Said Michelson during post-production, “The biggest challenge of editing is that the proxies are in 2D and the real film will be in 3D so I can’t see what it be like in 3D.” In the offline, she actually only looked at one channel (called “eyes” in 3D terminology), using her memory of what each shot looked like in real life in combination with the 3D monitors on the set, and how the edits look in early tests that were done at Goldcrest Studios.

When everyone was satisfied that they had completed the final version of the film, the conform uprezzed the 3D material. In the online, they watched the film with two eyes instead of one, to make sure the “eyes” align and there’s no ghosting or other strange artifacts. Michelson is thankful. “NHK did a beautiful job and there are relatively few problems with tests we have done so far. It looks pretty damn good.”
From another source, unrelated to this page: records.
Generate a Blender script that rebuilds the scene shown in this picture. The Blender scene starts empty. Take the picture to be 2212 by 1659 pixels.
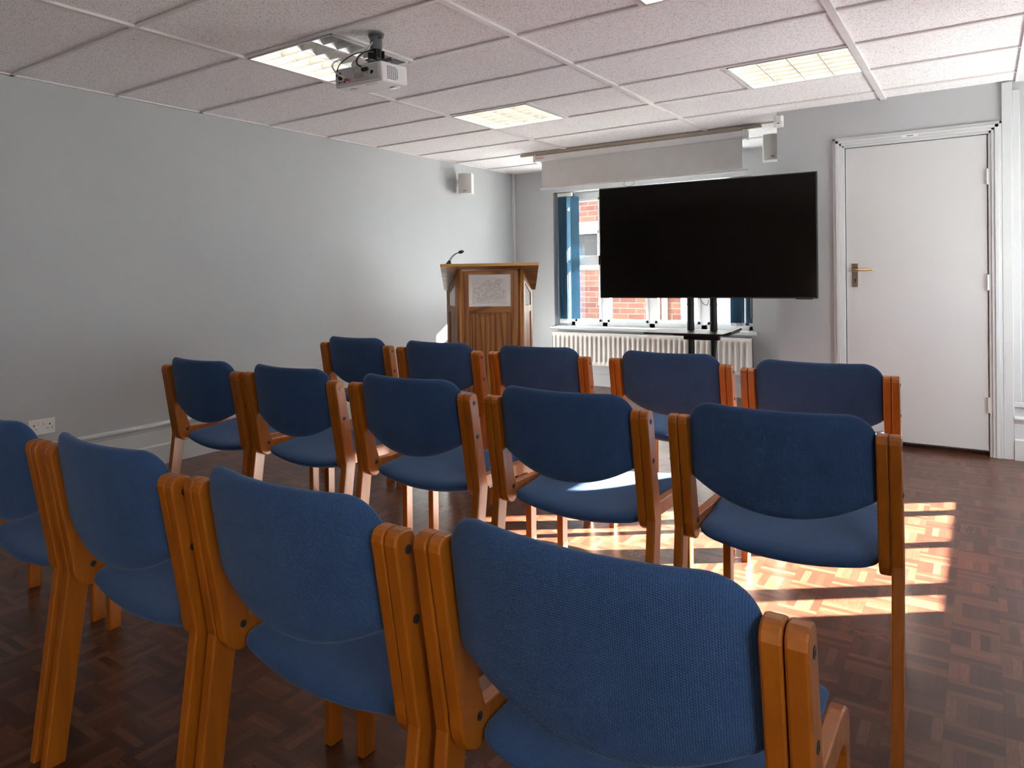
import bpy, bmesh, math, random
from mathutils import Vector, Matrix
random.seed(7)
sc = bpy.context.scene
COL = sc.collection
# ------------------------------------------------------------------ camera
W_PX, H_PX = 2212, 1659
F_PX, CX, CY = 1593.61, 881.277, 614.375
YAW, PITCH, ROLL = -0.66160177, -0.01056015, -0.01575465
cam_d = bpy.data.cameras.new('camera'); cam = bpy.data.objects.new('camera', cam_d); COL.objects.link(cam)
cyw, syw, cp, sp, cr, sr = math.cos(YAW), math.sin(YAW), math.cos(PITCH), math.sin(PITCH), math.cos(ROLL), math.sin(ROLL)
fwd = Vector((syw*cp, cyw*cp, sp)); rgt = Vector((cyw, -syw, 0)); upv = rgt.cross(fwd)
r2 = rgt*cr + upv*sr; u2 = -rgt*sr + upv*cr
M = Matrix((r2, u2, -fwd)).transposed().to_4x4(); M.translation = Vector((2.8997, -1.82165, 1.15006))
cam.matrix_world = M
cam_d.sensor_fit = 'HORIZONTAL'; cam_d.sensor_width = 36
cam_d.lens = 36*F_PX/W_PX
cam_d.shift_x = (W_PX/2-CX)/W_PX
cam_d.shift_y = -(H_PX/2-CY)/W_PX
cam_d.clip_start = 0.05; cam_d.clip_end = 200
sc.camera = cam
# ------------------------------------------------------------------ colour management
sc.view_settings.view_transform = 'Standard'; sc.view_settings.look = 'None'
sc.view_settings.gamma = 1; sc.view_settings.use_curve_mapping = False
sc.view_settings.exposure = 1.85
cy_ = sc.cycles
cy_.use_denoising = True
cy_.max_bounces = 10; cy_.diffuse_bounces = 6; cy_.glossy_bounces = 4; cy_.transmission_bounces = 6; cy_.transparent_max_bounces = 12
cy_.sample_clamp_indirect = 6.0
cy_.caustics_reflective = True
# ------------------------------------------------------------------ sky and sun
wd = bpy.data.worlds.new('sky'); sc.world = wd; wd.use_nodes = True
bg = wd.node_tree.nodes['Background']
bg.inputs[0].default_value = (0.80, 0.90, 1.0, 1); bg.inputs[1].default_value = 2.2
sun_d = bpy.data.lights.new('sun', 'SUN'); sun = bpy.data.objects.new('sun', sun_d); COL.objects.link(sun)
sun_d.energy = 60.0; sun_d.angle = math.radians(0.5); sun_d.color = (1.0, 0.95, 0.88)
sun_dir = Vector((-1, -0.866, -0.476))
sun.rotation_euler = sun_dir.to_track_quat('-Z', 'Y').to_euler()

# ------------------------------------------------------------------ material helpers
def mat(name):
    m = bpy.data.materials.new(name); m.use_nodes = True
    nt = m.node_tree; b = nt.nodes['Principled BSDF']
    return m, nt, b
def N(nt, t, **k):
    n = nt.nodes.new(t)
    for a, v in k.items(): setattr(n, a, v)
    return n
def math_(nt, op, a, b=None, c=None):
    n = nt.nodes.new('ShaderNodeMath'); n.operation = op
    for i, v in enumerate((a, b, c)):
        if v is None: continue
        if isinstance(v, (int, float)): n.inputs[i].default_value = v
        else: nt.links.new(v, n.inputs[i])
    return n.outputs[0]
def ramp(nt, fac, stops):
    r = nt.nodes.new('ShaderNodeValToRGB'); nt.links.new(fac, r.inputs[0])
    e = r.color_ramp.elements
    while len(e) < len(stops): e.new(0.5)
    for el, (p, c) in zip(e, stops): el.position = p; el.color = (*c, 1)
    return r.outputs[0]
def coords(nt, scale=(1, 1, 1), kind='Object', rot=(0, 0, 0)):
    tc = nt.nodes.new('ShaderNodeTexCoord'); mp = nt.nodes.new('ShaderNodeMapping')
    mp.inputs['Scale'].default_value = scale; mp.inputs['Rotation'].default_value = rot
    nt.links.new(tc.outputs[kind], mp.inputs[0]); return mp.outputs[0]
def noise(nt, vec, scale, detail=3, rough=0.5):
    n = nt.nodes.new('ShaderNodeTexNoise'); nt.links.new(vec, n.inputs['Vector'])
    n.inputs['Scale'].default_value = scale; n.inputs['Detail'].default_value = detail; n.inputs['Roughness'].default_value = rough
    return n.outputs[0]
def bump(nt, b, h, strength=0.3, dist=0.001):
    n = nt.nodes.new('ShaderNodeBump'); n.inputs['Strength'].default_value = strength; n.inputs['Distance'].default_value = dist
    nt.links.new(h, n.inputs['Height']); nt.links.new(n.outputs[0], b.inputs['Normal'])
def plain(name, col, rough=0.5, metal=0.0, spec=0.5):
    m, nt, b = mat(name)
    v = coords(nt); f = noise(nt, v, 9, 2)
    c = ramp(nt, f, [(0.3, tuple(x*0.96 for x in col)), (0.7, tuple(min(1, x*1.03) for x in col))])
    nt.links.new(c, b.inputs['Base Color'])
    b.inputs['Roughness'].default_value = rough; b.inputs['Metallic'].default_value = metal
    b.inputs['Specular IOR Level'].default_value = spec
    return m
def paint(name, col, rough, bs=0.06):
    m, nt, b = mat(name)
    v = coords(nt)
    f = noise(nt, v, 1.3, 3)
    c = ramp(nt, f, [(0.3, tuple(x*0.97 for x in col)), (0.7, tuple(min(1, x*1.02) for x in col))])
    nt.links.new(c, b.inputs['Base Color']); b.inputs['Roughness'].default_value = rough
    bump(nt, b, noise(nt, v, 260, 2), bs, 0.0015)
    return m
def wood(name, dark, light, axis, rough=0.35, coat=0.25, scale=1.0, rings=0.0):
    m, nt, b = mat(name)
    s = [38*scale, 38*scale, 38*scale]; s[axis] = 2.2*scale
    v = coords(nt, tuple(s))
    f = noise(nt, v, 1.0, 5, 0.6)
    c = ramp(nt, f, [(0.25, dark), (0.75, light)])
    if rings:
        s2 = [9, 9, 9]; s2[axis] = 1.1
        v2 = coords(nt, tuple(s2)); w = nt.nodes.new('ShaderNodeTexWave'); nt.links.new(v2, w.inputs[0])
        w.inputs['Scale'].default_value = 0.9; w.inputs['Distortion'].default_value = 9; w.inputs['Detail'].default_value = 2.5
        w.inputs['Detail Scale'].default_value = 0.8
        rr = ramp(nt, w.outputs[1], [(0.0, (0.42, 0.32, 0.24)), (0.4, (1, 1, 1))])
        mx = nt.nodes.new('ShaderNodeMixRGB'); mx.blend_type = 'MULTIPLY'; mx.inputs[0].default_value = rings
        nt.links.new(c, mx.inputs[1]); nt.links.new(rr, mx.inputs[2]); c = mx.outputs[0]
    nt.links.new(c, b.inputs['Base Color']); b.inputs['Roughness'].default_value = rough
    b.inputs['Coat Weight'].default_value = coat; b.inputs['Coat Roughness'].default_value = 0.15
    bump(nt, b, f, 0.08, 0.0008)
    return m

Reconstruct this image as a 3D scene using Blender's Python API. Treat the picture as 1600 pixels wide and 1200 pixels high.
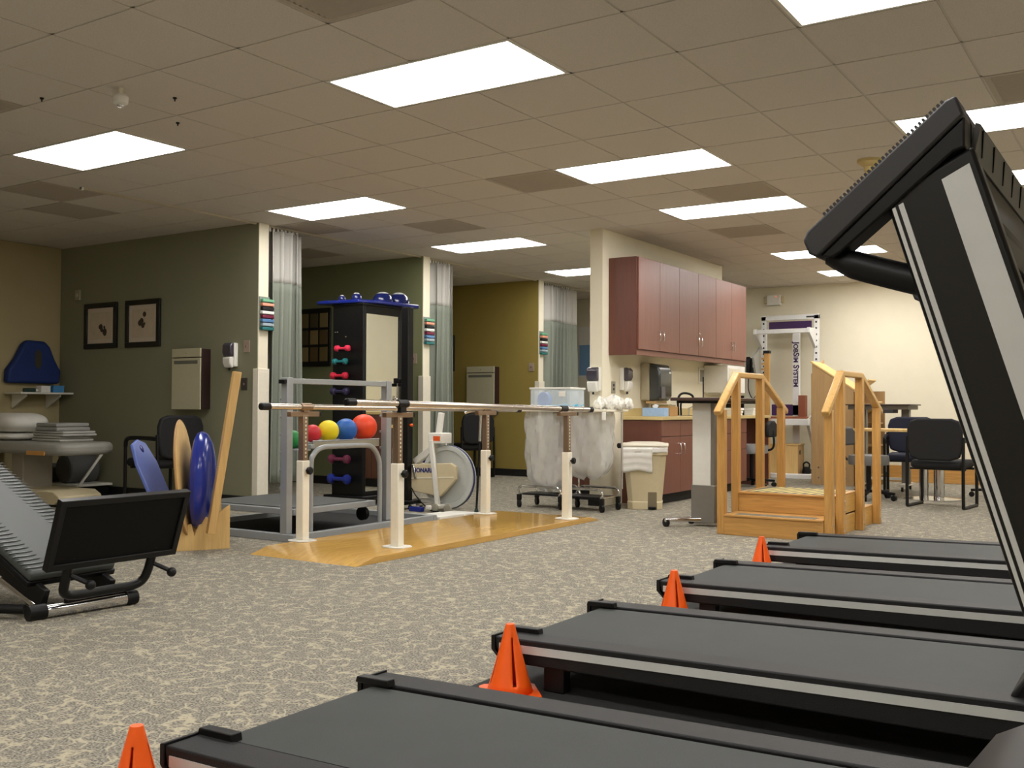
import bpy, bmesh, math, random
from mathutils import Vector, Matrix
random.seed(7)
for o in list(bpy.data.objects): bpy.data.objects.remove(o)
scene = bpy.context.scene
COL = scene.collection
PI = math.pi

# ------------------------------------------------------------------ camera
CH = 0.98                                   # eye height
F_PX, YAW, PITCH, ROLL = 1587.055, 0.5758, 0.0224, 0.0044
_fw = Vector((-math.sin(YAW)*math.cos(PITCH), math.cos(YAW)*math.cos(PITCH), math.sin(PITCH)))
_r0 = Vector((math.cos(YAW), math.sin(YAW), 0)); _u0 = _r0.cross(_fw)
_r = _r0*math.cos(ROLL) + _u0*math.sin(ROLL); _u = _r.cross(_fw)
cam_d = bpy.data.cameras.new('camera'); cam = bpy.data.objects.new('camera', cam_d); COL.objects.link(cam)
cam_d.sensor_width = 36; cam_d.lens = 36*F_PX/1600; cam_d.clip_start = 0.05; cam_d.clip_end = 100
m = Matrix((_r, _u, -_fw)).transposed().to_4x4(); m.translation = (0, 0, CH)
cam.matrix_world = m
scene.camera = cam

# ------------------------------------------------------------------ world, exposure
w = bpy.data.worlds.new('world'); scene.world = w; w.use_nodes = True
w.node_tree.nodes['Background'].inputs[0].default_value = (0.5, 0.5, 0.5, 1)
w.node_tree.nodes['Background'].inputs[1].default_value = 0.0
vs = scene.view_settings
vs.view_transform = 'Standard'; vs.look = 'None'; vs.gamma = 1; vs.use_curve_mapping = False
vs.exposure = 0.0
LAMP_STRENGTH = 16.0
LAMP_COLOR = (1.0, 0.972, 0.935)

# ------------------------------------------------------------------ materials
def lin(c):
    c = c/255.0
    return c/12.92 if c <= .04045 else ((c+.055)/1.055)**2.4
def rgb(r, g, b): return (lin(r), lin(g), lin(b), 1)
MATS = {}
def mat(name, col, rough=.6, metal=0, noise=None, bump=None, spec=.5, wood=None, trans=None, emit=None, alpha=None):
    """col: sRGB 0-255. noise=(scale, amount). bump=(scale, strength). wood=(axis, scale, amount)."""
    if name in MATS: return MATS[name]
    mt = bpy.data.materials.new(name); mt.use_nodes = True
    nt = mt.node_tree; N = nt.nodes; L = nt.links
    b = N['Principled BSDF']
    b.inputs['Base Color'].default_value = rgb(*col)
    b.inputs['Roughness'].default_value = rough
    b.inputs['Metallic'].default_value = metal
    b.inputs['Specular IOR Level'].default_value = spec
    tc = N.new('ShaderNodeTexCoord'); ge = N.new('ShaderNodeNewGeometry')
    if noise is None and wood is None: noise = (25, .06)
    if noise:
        n = N.new('ShaderNodeTexNoise'); n.inputs['Scale'].default_value = noise[0]; n.inputs['Detail'].default_value = 4
        L.new(ge.outputs['Position'], n.inputs['Vector'])
        mx = N.new('ShaderNodeMix'); mx.data_type = 'RGBA'
        c = rgb(*col); a = noise[1]
        mx.inputs[6].default_value = tuple(max(0, v*(1-a)) for v in c[:3])+(1,)
        mx.inputs[7].default_value = tuple(min(1, v*(1+a)) for v in c[:3])+(1,)
        L.new(n.outputs['Fac'], mx.inputs[0]); L.new(mx.outputs[2], b.inputs['Base Color'])
    if wood:
        ax, sc, a = wood
        mp = N.new('ShaderNodeMapping'); s = [sc*8]*3; s['xyz'.index(ax)] = sc*.55
        mp.inputs['Scale'].default_value = s
        L.new(ge.outputs['Position'], mp.inputs['Vector'])
        n = N.new('ShaderNodeTexNoise'); n.inputs['Scale'].default_value = 2.0; n.inputs['Detail'].default_value = 6; n.inputs['Distortion'].default_value = 1.2
        L.new(mp.outputs[0], n.inputs['Vector'])
        rp = N.new('ShaderNodeValToRGB'); rp.color_ramp.elements[0].position = .3; rp.color_ramp.elements[1].position = .7
        c = rgb(*col)
        rp.color_ramp.elements[0].color = (c[0]*(1-a), c[1]*(1-a*1.15), c[2]*(1-a*1.35), 1)
        rp.color_ramp.elements[1].color = (min(1, c[0]*(1+a*.6)), min(1, c[1]*(1+a*.6)), min(1, c[2]*(1+a*.6)), 1)
        L.new(n.outputs['Fac'], rp.inputs[0]); L.new(rp.outputs[0], b.inputs['Base Color'])
    if bump:
        n2 = N.new('ShaderNodeTexNoise'); n2.inputs['Scale'].default_value = bump[0]; n2.inputs['Detail'].default_value = 5
        L.new(ge.outputs['Position'], n2.inputs['Vector'])
        bp = N.new('ShaderNodeBump'); bp.inputs['Strength'].default_value = bump[1]; bp.inputs['Distance'].default_value = .005
        L.new(n2.outputs['Fac'], bp.inputs['Height']); L.new(bp.outputs[0], b.inputs['Normal'])
    if trans is not None:
        b.inputs['Transmission Weight'].default_value = trans; b.inputs['IOR'].default_value = 1.3
    if alpha is not None: b.inputs['Alpha'].default_value = alpha
    if emit: 
        b.inputs['Emission Color'].default_value = emit[0]+(1,); b.inputs['Emission Strength'].default_value = emit[1]
    MATS[name] = mt
    return mt

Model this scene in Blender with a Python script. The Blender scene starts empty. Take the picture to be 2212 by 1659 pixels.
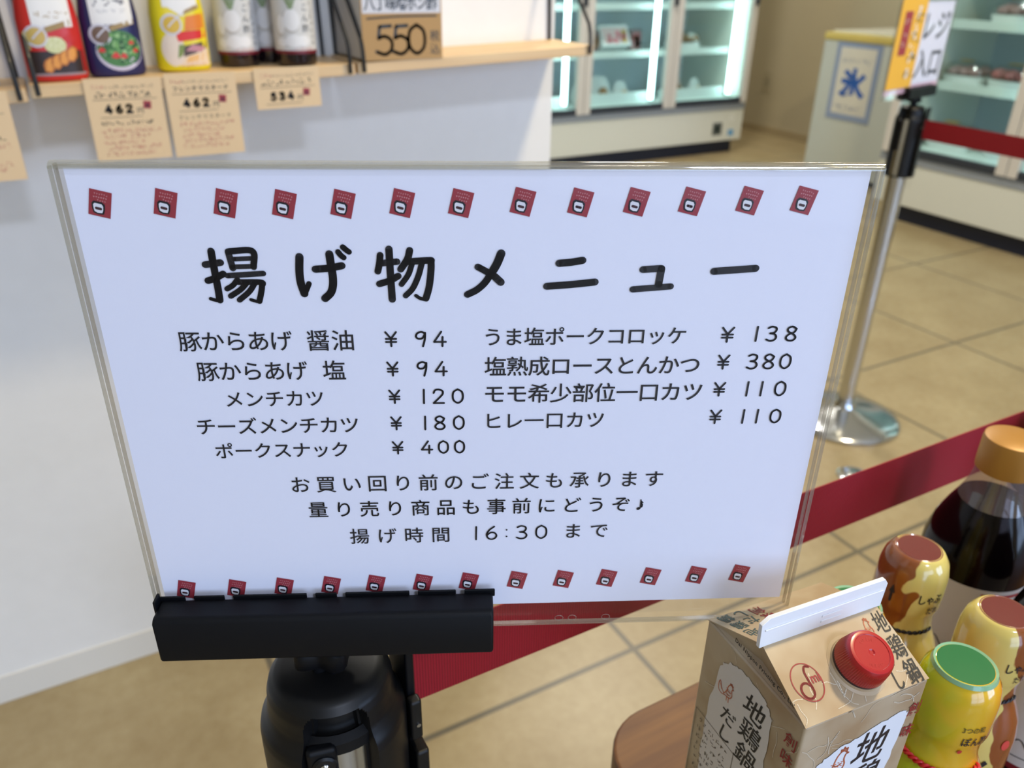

One tenant of 3D is that you do not edit in quick cuts, and even films like Avatar have a slow editing style. But in the fifth airplane emergency, JAL 123, the bulkhead bursts in the first 15 seconds and it’s just chaos until the airplane crashes. In addition to the movement in the cockpit, there are characters offstage in different places around the theater: the purser, the Japan Airlines company representative, Yokota U.S. Air Force Base and another air traffic controller. Michelson was worried that the traumatic cutting would be disorienting. “But it worked so well when we saw the rough cut in 3D in the studio, that we cried. And then we knew that whatever we wanted to do in pacing, we knew it would work. And that’s because everything in the performances was so still, that it would not be jarring to the audience to have quick cuts.”

“It’s amazing, intense, incredible,” Reflects Berger. “We’ve been making it our minds for 12 years. Now, we are completely energized and we’ve captured an incredible wealth of material. Not only live in front of audiences, but enough so that this can be brought to new audiences around the world. No one in this film is a crashing a plane. Everyone is trying to land a plane safely.”